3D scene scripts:
▼
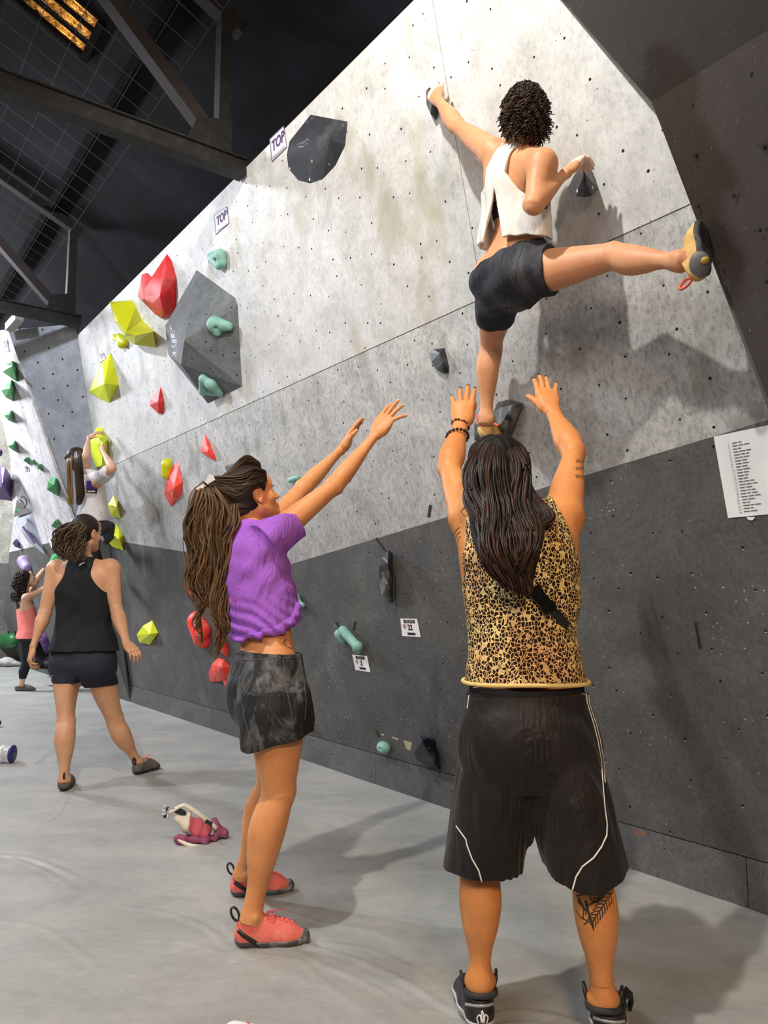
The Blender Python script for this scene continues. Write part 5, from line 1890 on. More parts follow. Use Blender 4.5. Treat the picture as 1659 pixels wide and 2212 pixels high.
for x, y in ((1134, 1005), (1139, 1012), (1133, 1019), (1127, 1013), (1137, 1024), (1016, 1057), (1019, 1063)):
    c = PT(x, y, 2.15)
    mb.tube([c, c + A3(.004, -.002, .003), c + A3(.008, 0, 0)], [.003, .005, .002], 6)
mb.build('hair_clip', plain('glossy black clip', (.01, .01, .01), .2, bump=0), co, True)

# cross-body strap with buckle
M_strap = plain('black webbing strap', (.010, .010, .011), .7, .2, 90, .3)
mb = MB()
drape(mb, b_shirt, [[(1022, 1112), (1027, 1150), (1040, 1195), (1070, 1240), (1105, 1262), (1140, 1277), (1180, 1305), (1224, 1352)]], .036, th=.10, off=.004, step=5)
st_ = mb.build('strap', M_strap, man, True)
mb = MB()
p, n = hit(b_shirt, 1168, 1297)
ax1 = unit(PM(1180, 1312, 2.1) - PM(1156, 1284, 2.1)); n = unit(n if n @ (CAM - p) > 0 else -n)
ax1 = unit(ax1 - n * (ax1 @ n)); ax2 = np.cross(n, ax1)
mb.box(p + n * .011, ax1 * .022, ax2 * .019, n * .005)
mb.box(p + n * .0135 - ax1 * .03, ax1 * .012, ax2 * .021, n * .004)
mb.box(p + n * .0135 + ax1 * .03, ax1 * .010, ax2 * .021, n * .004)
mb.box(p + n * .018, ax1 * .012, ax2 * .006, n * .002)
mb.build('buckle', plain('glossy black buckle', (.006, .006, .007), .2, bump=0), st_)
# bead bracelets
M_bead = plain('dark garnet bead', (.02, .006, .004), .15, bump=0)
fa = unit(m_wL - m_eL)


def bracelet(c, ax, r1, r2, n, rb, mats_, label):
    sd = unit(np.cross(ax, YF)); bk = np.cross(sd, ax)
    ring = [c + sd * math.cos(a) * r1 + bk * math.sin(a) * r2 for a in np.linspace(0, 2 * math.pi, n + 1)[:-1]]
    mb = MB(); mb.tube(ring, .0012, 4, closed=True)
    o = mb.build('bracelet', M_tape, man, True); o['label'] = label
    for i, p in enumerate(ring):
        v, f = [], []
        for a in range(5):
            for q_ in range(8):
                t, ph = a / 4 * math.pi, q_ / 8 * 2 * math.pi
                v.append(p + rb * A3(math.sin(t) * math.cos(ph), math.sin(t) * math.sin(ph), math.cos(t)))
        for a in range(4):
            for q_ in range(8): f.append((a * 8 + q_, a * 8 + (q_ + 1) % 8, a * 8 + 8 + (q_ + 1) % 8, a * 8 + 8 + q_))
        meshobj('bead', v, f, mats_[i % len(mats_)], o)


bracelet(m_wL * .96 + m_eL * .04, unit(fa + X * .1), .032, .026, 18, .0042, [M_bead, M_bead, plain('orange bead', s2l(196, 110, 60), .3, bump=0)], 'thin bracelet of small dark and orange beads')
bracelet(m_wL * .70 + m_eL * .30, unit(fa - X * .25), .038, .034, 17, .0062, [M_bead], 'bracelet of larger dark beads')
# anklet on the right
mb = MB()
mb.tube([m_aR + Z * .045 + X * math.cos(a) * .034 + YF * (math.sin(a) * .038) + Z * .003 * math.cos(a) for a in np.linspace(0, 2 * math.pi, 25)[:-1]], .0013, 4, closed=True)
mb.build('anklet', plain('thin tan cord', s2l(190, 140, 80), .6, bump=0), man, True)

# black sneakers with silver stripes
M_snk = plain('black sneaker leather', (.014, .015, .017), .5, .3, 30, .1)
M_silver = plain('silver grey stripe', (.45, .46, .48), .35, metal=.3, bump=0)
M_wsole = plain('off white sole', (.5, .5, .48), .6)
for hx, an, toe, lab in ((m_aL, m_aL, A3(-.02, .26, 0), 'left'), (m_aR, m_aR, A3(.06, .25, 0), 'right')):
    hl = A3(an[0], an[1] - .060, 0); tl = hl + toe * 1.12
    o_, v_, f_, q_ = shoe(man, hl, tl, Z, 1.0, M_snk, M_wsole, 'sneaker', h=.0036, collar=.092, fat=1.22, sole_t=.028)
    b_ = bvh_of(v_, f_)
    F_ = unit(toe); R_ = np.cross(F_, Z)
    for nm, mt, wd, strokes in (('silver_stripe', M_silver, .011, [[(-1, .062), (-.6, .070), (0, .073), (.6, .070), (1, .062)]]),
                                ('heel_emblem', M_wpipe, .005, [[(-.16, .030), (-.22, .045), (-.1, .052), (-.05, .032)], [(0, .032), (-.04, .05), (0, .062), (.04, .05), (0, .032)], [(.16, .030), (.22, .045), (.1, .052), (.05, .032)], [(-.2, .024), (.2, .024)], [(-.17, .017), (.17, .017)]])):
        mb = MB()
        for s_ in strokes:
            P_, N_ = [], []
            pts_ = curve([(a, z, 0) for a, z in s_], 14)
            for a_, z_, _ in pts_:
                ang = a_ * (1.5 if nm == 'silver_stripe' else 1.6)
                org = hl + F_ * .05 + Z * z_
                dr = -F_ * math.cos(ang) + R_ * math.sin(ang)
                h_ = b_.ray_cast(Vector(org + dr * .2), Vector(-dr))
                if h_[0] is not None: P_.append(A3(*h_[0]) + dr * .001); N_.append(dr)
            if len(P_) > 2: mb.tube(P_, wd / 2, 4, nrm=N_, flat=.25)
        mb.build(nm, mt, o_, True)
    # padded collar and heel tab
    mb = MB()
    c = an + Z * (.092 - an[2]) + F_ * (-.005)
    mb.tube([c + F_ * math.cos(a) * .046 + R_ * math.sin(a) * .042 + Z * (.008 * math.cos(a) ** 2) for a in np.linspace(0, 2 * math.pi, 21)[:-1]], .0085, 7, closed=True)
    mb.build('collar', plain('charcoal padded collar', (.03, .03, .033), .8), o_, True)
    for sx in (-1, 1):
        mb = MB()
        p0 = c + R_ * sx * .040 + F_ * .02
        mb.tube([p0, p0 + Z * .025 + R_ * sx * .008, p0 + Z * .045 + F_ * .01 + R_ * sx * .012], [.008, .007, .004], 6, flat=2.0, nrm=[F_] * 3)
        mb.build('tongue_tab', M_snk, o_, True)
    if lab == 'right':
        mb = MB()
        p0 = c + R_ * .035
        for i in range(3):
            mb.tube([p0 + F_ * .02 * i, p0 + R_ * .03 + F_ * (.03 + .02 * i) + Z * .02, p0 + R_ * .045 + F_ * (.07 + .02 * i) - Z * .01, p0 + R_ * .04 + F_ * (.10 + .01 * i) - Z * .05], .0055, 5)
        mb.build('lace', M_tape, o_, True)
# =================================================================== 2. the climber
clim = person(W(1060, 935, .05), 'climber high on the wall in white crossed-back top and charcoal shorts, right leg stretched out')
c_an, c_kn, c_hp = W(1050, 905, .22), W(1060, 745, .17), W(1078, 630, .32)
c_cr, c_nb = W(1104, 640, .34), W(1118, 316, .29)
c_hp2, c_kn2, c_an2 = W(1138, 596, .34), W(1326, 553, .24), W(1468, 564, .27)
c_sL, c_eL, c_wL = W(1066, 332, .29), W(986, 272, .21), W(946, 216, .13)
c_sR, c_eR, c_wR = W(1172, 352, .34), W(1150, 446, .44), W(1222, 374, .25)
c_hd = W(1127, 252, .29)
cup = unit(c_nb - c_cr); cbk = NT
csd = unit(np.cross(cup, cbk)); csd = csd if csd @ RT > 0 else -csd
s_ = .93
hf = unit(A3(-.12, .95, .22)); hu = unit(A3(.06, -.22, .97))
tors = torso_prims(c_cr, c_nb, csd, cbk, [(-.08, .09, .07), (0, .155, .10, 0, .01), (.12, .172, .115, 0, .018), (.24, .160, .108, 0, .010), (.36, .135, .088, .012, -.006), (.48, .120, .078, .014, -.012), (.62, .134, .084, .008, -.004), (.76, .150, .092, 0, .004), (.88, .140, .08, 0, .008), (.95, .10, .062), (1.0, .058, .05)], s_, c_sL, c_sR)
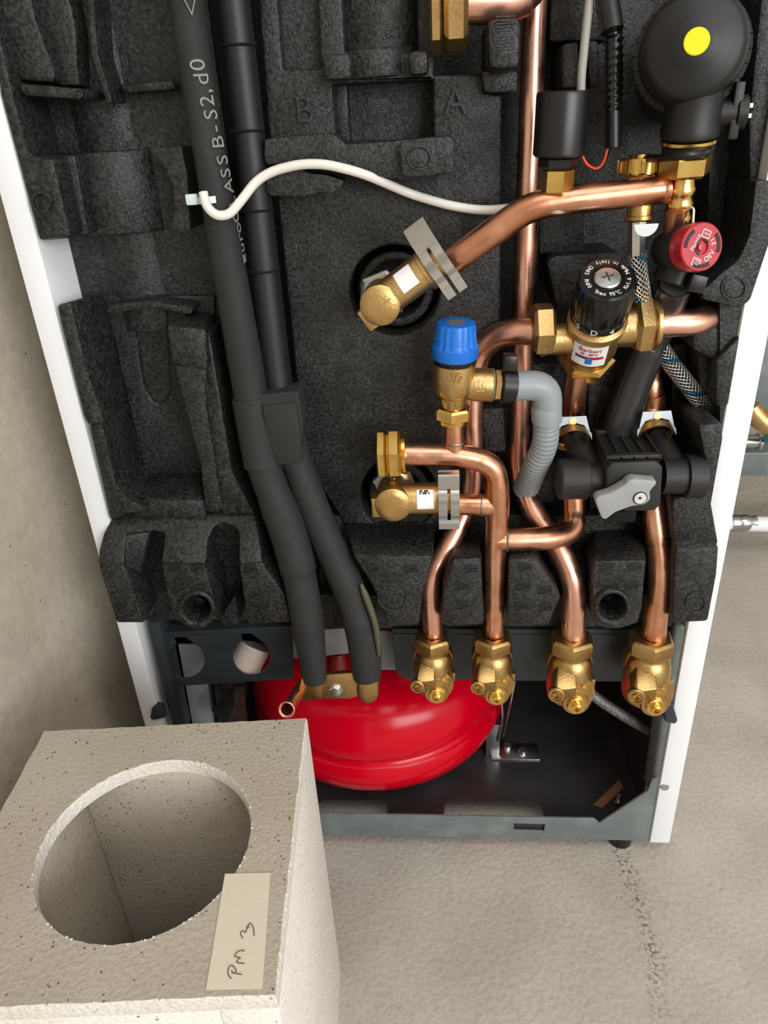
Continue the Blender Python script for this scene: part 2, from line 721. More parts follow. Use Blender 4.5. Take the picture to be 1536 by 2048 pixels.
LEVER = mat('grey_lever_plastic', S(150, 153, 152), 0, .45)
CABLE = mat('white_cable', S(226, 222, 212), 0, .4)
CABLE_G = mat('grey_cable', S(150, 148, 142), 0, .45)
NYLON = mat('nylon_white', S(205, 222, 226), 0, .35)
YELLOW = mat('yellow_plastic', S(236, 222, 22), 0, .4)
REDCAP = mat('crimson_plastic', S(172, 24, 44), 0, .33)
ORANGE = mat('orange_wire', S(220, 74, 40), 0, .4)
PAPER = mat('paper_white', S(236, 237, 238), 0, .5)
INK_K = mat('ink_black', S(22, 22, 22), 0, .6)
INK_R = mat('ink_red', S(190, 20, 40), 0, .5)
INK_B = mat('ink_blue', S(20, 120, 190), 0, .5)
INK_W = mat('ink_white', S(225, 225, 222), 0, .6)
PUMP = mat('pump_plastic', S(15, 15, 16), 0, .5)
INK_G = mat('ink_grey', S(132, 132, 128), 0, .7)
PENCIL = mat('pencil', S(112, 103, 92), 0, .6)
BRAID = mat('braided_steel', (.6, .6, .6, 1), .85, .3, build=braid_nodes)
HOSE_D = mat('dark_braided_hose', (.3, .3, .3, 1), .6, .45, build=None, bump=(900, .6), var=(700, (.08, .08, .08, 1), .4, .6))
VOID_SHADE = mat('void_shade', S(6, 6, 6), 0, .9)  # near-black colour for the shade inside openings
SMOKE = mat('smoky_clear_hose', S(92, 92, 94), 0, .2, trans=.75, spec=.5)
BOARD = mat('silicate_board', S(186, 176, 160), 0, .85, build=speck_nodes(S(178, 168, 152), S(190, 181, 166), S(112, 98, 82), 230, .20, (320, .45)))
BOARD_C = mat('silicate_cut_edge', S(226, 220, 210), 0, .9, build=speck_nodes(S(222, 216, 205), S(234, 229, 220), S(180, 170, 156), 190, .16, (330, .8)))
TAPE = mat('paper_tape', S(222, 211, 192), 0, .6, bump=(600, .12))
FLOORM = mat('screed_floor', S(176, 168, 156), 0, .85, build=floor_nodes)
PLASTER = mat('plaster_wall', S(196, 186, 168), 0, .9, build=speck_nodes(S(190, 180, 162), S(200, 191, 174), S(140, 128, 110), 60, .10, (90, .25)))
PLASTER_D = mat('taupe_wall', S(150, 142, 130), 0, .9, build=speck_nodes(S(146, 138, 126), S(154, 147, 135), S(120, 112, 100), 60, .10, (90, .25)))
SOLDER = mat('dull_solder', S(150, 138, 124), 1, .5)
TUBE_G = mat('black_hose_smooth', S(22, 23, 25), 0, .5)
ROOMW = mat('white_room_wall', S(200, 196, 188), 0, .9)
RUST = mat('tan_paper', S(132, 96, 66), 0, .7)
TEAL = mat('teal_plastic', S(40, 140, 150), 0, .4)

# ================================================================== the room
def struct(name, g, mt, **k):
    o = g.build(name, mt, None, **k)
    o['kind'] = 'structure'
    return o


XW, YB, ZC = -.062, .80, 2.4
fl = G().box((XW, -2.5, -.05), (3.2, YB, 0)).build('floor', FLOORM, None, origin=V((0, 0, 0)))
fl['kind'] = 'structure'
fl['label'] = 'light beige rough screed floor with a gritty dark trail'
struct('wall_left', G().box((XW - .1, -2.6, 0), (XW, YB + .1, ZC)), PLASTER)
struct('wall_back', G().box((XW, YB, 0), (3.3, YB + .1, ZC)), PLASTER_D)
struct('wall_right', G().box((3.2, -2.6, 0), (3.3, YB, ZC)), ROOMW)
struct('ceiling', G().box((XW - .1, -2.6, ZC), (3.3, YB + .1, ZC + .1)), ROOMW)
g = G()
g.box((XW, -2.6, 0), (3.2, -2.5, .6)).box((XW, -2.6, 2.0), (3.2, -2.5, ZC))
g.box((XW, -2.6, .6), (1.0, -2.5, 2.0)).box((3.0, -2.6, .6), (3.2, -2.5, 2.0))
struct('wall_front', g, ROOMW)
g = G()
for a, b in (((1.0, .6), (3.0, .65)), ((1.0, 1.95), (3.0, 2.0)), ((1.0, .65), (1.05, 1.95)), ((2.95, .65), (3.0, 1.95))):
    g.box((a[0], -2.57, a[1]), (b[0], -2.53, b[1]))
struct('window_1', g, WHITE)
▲
WRITTEN TASK =
Repeat only the lines from the beginning of the material through the line containing "meshobj('bead', v, f, mats_[i", both ends kept, leaving pictures out.

COMPLETE ANSWER =
The Blender Python script for this scene continues. Write part 5, from line 1890 on. More parts follow. Use Blender 4.5. Treat the picture as 1659 pixels wide and 2212 pixels high.
for x, y in ((1134, 1005), (1139, 1012), (1133, 1019), (1127, 1013), (1137, 1024), (1016, 1057), (1019, 1063)):
    c = PT(x, y, 2.15)
    mb.tube([c, c + A3(.004, -.002, .003), c + A3(.008, 0, 0)], [.003, .005, .002], 6)
mb.build('hair_clip', plain('glossy black clip', (.01, .01, .01), .2, bump=0), co, True)

# cross-body strap with buckle
M_strap = plain('black webbing strap', (.010, .010, .011), .7, .2, 90, .3)
mb = MB()
drape(mb, b_shirt, [[(1022, 1112), (1027, 1150), (1040, 1195), (1070, 1240), (1105, 1262), (1140, 1277), (1180, 1305), (1224, 1352)]], .036, th=.10, off=.004, step=5)
st_ = mb.build('strap', M_strap, man, True)
mb = MB()
p, n = hit(b_shirt, 1168, 1297)
ax1 = unit(PM(1180, 1312, 2.1) - PM(1156, 1284, 2.1)); n = unit(n if n @ (CAM - p) > 0 else -n)
ax1 = unit(ax1 - n * (ax1 @ n)); ax2 = np.cross(n, ax1)
mb.box(p + n * .011, ax1 * .022, ax2 * .019, n * .005)
mb.box(p + n * .0135 - ax1 * .03, ax1 * .012, ax2 * .021, n * .004)
mb.box(p + n * .0135 + ax1 * .03, ax1 * .010, ax2 * .021, n * .004)
mb.box(p + n * .018, ax1 * .012, ax2 * .006, n * .002)
mb.build('buckle', plain('glossy black buckle', (.006, .006, .007), .2, bump=0), st_)
# bead bracelets
M_bead = plain('dark garnet bead', (.02, .006, .004), .15, bump=0)
fa = unit(m_wL - m_eL)


def bracelet(c, ax, r1, r2, n, rb, mats_, label):
    sd = unit(np.cross(ax, YF)); bk = np.cross(sd, ax)
    ring = [c + sd * math.cos(a) * r1 + bk * math.sin(a) * r2 for a in np.linspace(0, 2 * math.pi, n + 1)[:-1]]
    mb = MB(); mb.tube(ring, .0012, 4, closed=True)
    o = mb.build('bracelet', M_tape, man, True); o['label'] = label
    for i, p in enumerate(ring):
        v, f = [], []
        for a in range(5):
            for q_ in range(8):
                t, ph = a / 4 * math.pi, q_ / 8 * 2 * math.pi
                v.append(p + rb * A3(math.sin(t) * math.cos(ph), math.sin(t) * math.sin(ph), math.cos(t)))
        for a in range(4):
            for q_ in range(8): f.append((a * 8 + q_, a * 8 + (q_ + 1) % 8, a * 8 + 8 + (q_ + 1) % 8, a * 8 + 8 + q_))
        meshobj('bead', v, f, mats_[i % len(mats_)], o)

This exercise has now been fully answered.